Masa Pembukuan Hadits
1.
Latar Belakang Pembukuan Hadits
Agama Islam sudah tersebar luas di luar
Jazirah Arab dan tidak sedikit jumlah para Sahabat yang sudah meninggal dunia,
maka dirasa perlu untuk mengabadikan Hadits dalam bentuk tulisan dan
dibukukan.Pada masa khalifah Bani Umayyah yang bernama ‘Umar bin ‘Abdul ‘Aziz
(99-101 H) merasa tergerak hatinya untuk menulis dan membukukan Hadits.
Perintah itu dikeluarkan setelah bermusyawarah dan memperoleh dukungan dari
para ulama. Adapun yang menjadi alasan dibukukannya Hadits, yaitu:
a. Pada akhir tahun 1 H banyak para penghafal Hadits
yang meninggal dunia, jika tidak dilakukan pengumpulan dan pembukuan secepatnya
dikhawatirkan Hadits berangsur-angsur akan hilang.
b. Semangat menghafal Hadits semakin menurun
c. Sudah tidak ada kekhawatiran bercampurnya
al-Qur’an dan Hadits
d.

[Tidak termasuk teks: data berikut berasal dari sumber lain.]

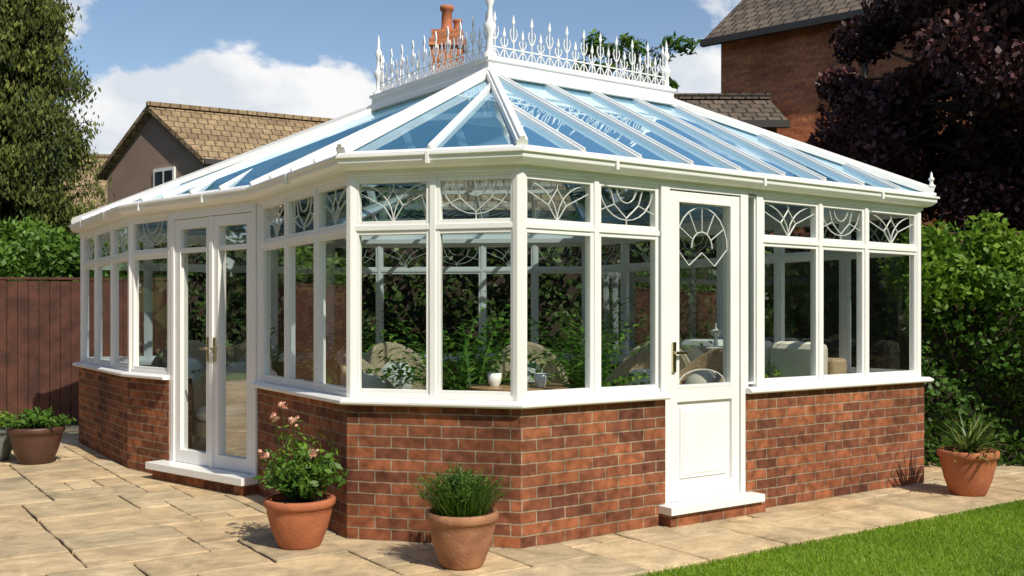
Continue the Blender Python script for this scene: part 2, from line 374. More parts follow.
for i in range(4):
    p,q=T2[i],T2[(i+1)%4]; d,n=segn(p,q); L=(q-p).length
    def cl(pts,w=.011):
        W=[p+d*s+Vector((0,0,z)) for s,z in pts]
        for a_,b_ in zip(W[:-1],W[1:]): bar(cr,a_,b_,w,.010,n)
    cl([(0,ZC+.02),(L,ZC+.02)],.014); cl([(0,ZC+.10),(L,ZC+.10)],.009)
    m=int(L/.085)
    for k in range(m):
        s=L*(k+.5)/m; h=.34 if k%2==0 else .23
        cl([(s,ZC),(s,ZC+h-.03)],.0075)
        o=p+d*s
        pts=[(0,-.04),(.013,-.005),(0,.055),(-.013,-.005)]
        vs=[o+d*x+n*dd+Vector((0,0,ZC+h-.02+z)) for dd in(-.005,.005) for x,z in pts]
        cr.add(vs,[(0,1,2,3),(7,6,5,4),(0,1,5,4),(1,2,6,5),(2,3,7,6),(3,0,4,7)])
        for sg in (-1,1):
            cl([(s,ZC+h*.45),(s+sg*.020,ZC+h*.52),(s+sg*.034,ZC+h*.64),(s+sg*.026,ZC+h*.76)],.0065)
            cl([(s+sg*.04,ZC+.03),(s+sg*.022,ZC+.07),(s,ZC+.09)],.006)
mkobj('ridge_cresting',cr,M_white,CON)
fi=MB()
def finial(x,y,z,h,r=.05):
    lathe(fi,(x,y,z),[(r*1.2,0),(r*1.2,h*.10),(r*.6,h*.14),(r*.55,h*.3),(r*1.0,h*.36),(r*1.05,h*.42),(r*.5,h*.48),(r*.42,h*.62),(r*.75,h*.67),(r*.7,h*.73),(r*.35,h*.78),(r*.25,h*.92),(0.001,h)],16)
finial(A.x,A.y,ZR+.10,.70,.045); finial(B.x,B.y,ZR+.10,.46,.04); finial(C.x,C.y,ZR+.10,.58,.04); finial(Dd.x,Dd.y,ZR+.10,.42,.04)
finial(E[1].x,E[1].y,2.36,.20,.032)
mkobj('finials',fi,M_white,CON,smooth=True)
fl=MB(); fp=offs(P,-.2,True); fl.add([Vector((v.x,v.y,.09)) for v in fp],[tuple(range(len(fp)))])
mkobj('tiled_floor',fl,M_floor,CON,uv=True)
# ---------------- furniture
def rot(v,a): return Vector((v[0]*math.cos(a)-v[1]*math.sin(a),v[0]*math.sin(a)+v[1]*math.cos(a),v[2]))
def xf(mb,fn):
    mb.v=[tuple(fn(Vector(v))) for v in mb.v]; return mb
def chair(x,y,ang,w=.32):
    e=empty('wicker_armchair'); z0=.09
    k=MB(); seg=20
    ring=[]
    for lay in (w,w-.035):
        for i in range(seg+1):
            a=math.radians(-30+240*i/seg); hh=.66+.36*max(0,math.sin(a))
            ring.append((lay*math.cos(a),lay*math.sin(a),hh))
    n=seg+1; vs=[];fs=[]
    for r in ring: vs.append((r[0],r[1],.22))
    for r in ring: vs.append((r[0]*1.08,r[1]*1.08,r[2]))
    for i in range(seg):
        fs+=[(i,i+1,2*n+i+1,2*n+i),(n+i,3*n+i,3*n+i+1,n+i+1),(2*n+i,2*n+i+1,3*n+i+1,3*n+i)]
    k.add(vs,fs)
    lathe(k,(0,0,0),[(.001,.24),(w-.02,.24),(w-.02,.36),(.001,.36)],24)
    for a in (45,135,225,315):
        c=math.radians(a); tube(k,[(w*.85*math.cos(c),w*.85*math.sin(c),.25),(w*.95*math.cos(c),w*.95*math.sin(c),0)],[.022,.018])
    tube(k,[(w*1.08*math.cos(math.radians(-30+240*i/seg)),w*1.08*math.sin(math.radians(-30+240*i/seg)),.66+.36*max(0,math.sin(math.radians(-30+240*i/seg)))) for i in range(seg+1)],[.024]*(seg+1))
    f=lambda v: rot(v,ang)+Vector((x,y,z0))
    mkobj('shell',xf(k,f),M_wicker,e)
    c=MB(); lathe(c,(0,0,0),[(.001,.36),(w-.06,.36),(w-.03,.40),(w-.03,.44),(w-.08,.48),(.001,.49)],24)
    lathe(c,(0,w*.55,.70),[(.001,-.16),(.1,-.15),(.15,-.08),(.16,.02),(.15,.1),(.08,.16),(.001,.17)],16)
    mkobj('cushion',xf(c,f),M_cush,e,smooth=True)
chair(-2.5,8.85,-.3); chair(-3.15,9.7,.3); chair(-.88,7.15,1.4); chair(-.95,8.9,.6); chair(.9,7.75,-.9); chair(.15,9.0,.1); chair(1.35,9.4,-.2); chair(1.3,7.55,-1.2)
def table(x,y,r,h,name='round_table'):
    e=empty(name); k=MB(); lathe(k,(x,y,.09),[(.001,h-.04),(r-.01,h-.04),(r,h-.03),(r,h-.005),(r-.008,h),(.001,h)],40); mkobj('top',k,M_tabletop,e)
    k=MB(); lathe(k,(x,y,.09),[(.2,0),(.2,.03),(.05,.06),(.04,.3),(.06,.4),(.04,.5),(.05,h-.05),(.15,h-.041)],20); mkobj('pedestal',k,M_wicker,e,smooth=True)
table(.05,6.95,.36,.80); table(1.62,7.95,.3,.78)
k=MB(); lathe(k,(1.62,7.95,.87),[(.07,0),(.07,.02),(.02,.05),(.015,.16),(.03,.18),(.10,.21),(.14,.25),(.13,.26),(.08,.24),(.02,.25),(.012,.33),(.045,.36),(.06,.38),(.008,.40),(.001,.45)],24)
mkobj('table_fountain',k,M_lead,smooth=True)
k=MB()
for (x,y) in ((-.12,6.9),(.08,7.1),(.2,6.85)): lathe(k,(x,y,.89),[(.03,0),(.045,.03),(.05,.09),(.045,.09),(.04,.03),(.001,.01)],16)
mkobj('table_cups',k,M_white,smooth=True)
e=empty('sofa'); sd=Vector((-.57,.82,0)); sn=Vector((-.82,-.57,0)); so=Vector((2.78,8.5,.09))
k=MB()
box8(k,so,sd,sn,Z,(0,1.7,0,.75,.08,.38)); box8(k,so,sd,sn,Z,(0,1.7,-.12,.08,.08,.92)); box8(k,so,sd,sn,Z,(-.16,-.002,-.1,.74,.08,.68)); box8(k,so,sd,sn,Z,(1.702,1.86,-.1,.74,.08,.68))
mkobj('frame',k,M_wicker,e,bevel=.03)
k=MB()
for i in range(3):
    box8(k,so,sd,sn,Z,(.01+i*.56,.56+i*.56,.09,.77,.385,.54)); box8(k,so,sd,sn,Z,(.02+i*.56,.55+i*.56,.085,.27,.545,1.06))
mkobj('cushions',k,M_cush,e,bevel=.06)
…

Hadits sebagai sumber hukum dan ilmu
pengetahuan
e. Banyaknya Hadits yang dikaburkan dan
dipalsukan untuk kepentingan golongan atau kelompok.[1]
2.
Pertama Kali Hadits Dibukukan
Ada sebuah riwayat dari Shalih bin Kaisan mengatakan
bahwa orang yang pertama kali menaruh perhatian untuk membukukan Hadits adalah Muhammad
bin Muslim bin Ubaidillah bin Syihab al-Zuhri al-Madani (w. 124 H).
kemudian, dalam kitab al-Muwatha’ dan Sunan al-Darimi diriwayatkan bahwa
khalifah Umar bin Abdul Aziz menyeru kepada Abu Bakar bin Muhmmad bin Amr bin
Hazm (w. 117 H) seorang gubernur di Madinah untuk membukukan Hadits. Dan kemudian,
Abu Bakar bin Muhmmad bin Amr bin Hazm menyeru kepada Muhammad bin Syihab
al-Zuhri yang dinilai sebagai orang yang banyak mengetahui Hadits.
Kebijakan khalifah Umar bin Abdul Aziz dicatat
dalam sejarah Islam sebagai kodifikasi Hadits yang pertama secara resmi
(perintah penguasa yang sah), dan disebarluaskan keseluruh jajaran kekuasaannya
pada penghujung abad pertama Hijriyah. Selanjutnya, kodifikasi Hadits dilakukan
oleh pemimpin-pemimpin pada masa dinasti Abbasiyah.
3.
Pertama Kali Membukukan Hadits Shahih
Pada periode sebelumnya Hadits-Hadits belum
dipisahkan dari Hadits-Hadits yang mauquf dan maqthu dari Haditsmarfu’.
Begitu juga Hadits yang dha’if dari yang shahih. Seleksi Hadits
dilakukan terhadap nilai Hadits yakni membukukan Hadits yang dianggap shahih
saja.
Pada masa ini bangkit imam Hadits, Imam
huffadz, dan amirul mukminin fi al-Hadits, Abu Abdillah Muhammad bin
Isma’il bin Ibrahim bin Mughirah bin Bardizbah al Bukhari (Imam Bukhari).
Beliau mengumpulkan Hadits shahih dalam satu kitab al-jami’ al-Shahih yang
diseleksi dari ratusan Hadits yang beliau hafal.
Kemudian setelahnya, yaitu Imam Muslim yang
mengikuti jejak Imam Al Bukhari. Beliau menulis kitab al-jami’ al Shahih
dalam tempo 15 tahun. Para ulama sepakat bahwa keduanya adalah kitab paling
shahih setelah al-Qur’an, meskipun pada mulanya mendapat kritikan dari beberapa
ulama lain tentang beberapa Hadits dalam kitab tersebut. Namun, kritikan
tersebut mampu dijawab dan dipecahkan permasalahannya, salah satunya yang
dilakukan oleh Imam Al-Nawawi dalam karyanya Syarh Shahih Muslim dan Ibnu Hajar
dalam kitab Hadyu al-sari’ dan Fathu al-Bari.
Berakhirnya kegiatan perkembangan kitab-kitab
Hadits sekitar tahun 656 H bertepatan dengan jatuhnya kota Bahgdad. Dan
perkembangan hadits berpindah ke mesir, india dan arab Saudi pada masa
akhir-akhir ini. Para ulama lebih memfokuskan pada membuat syarah, membuat
kitab-kitab takhrij, mengumpulkan hadits-hadits hukum dan membuat kitab-kitab jami’
yang umum serta membahas hadits-hadits zawa’id hingga dewasa ini.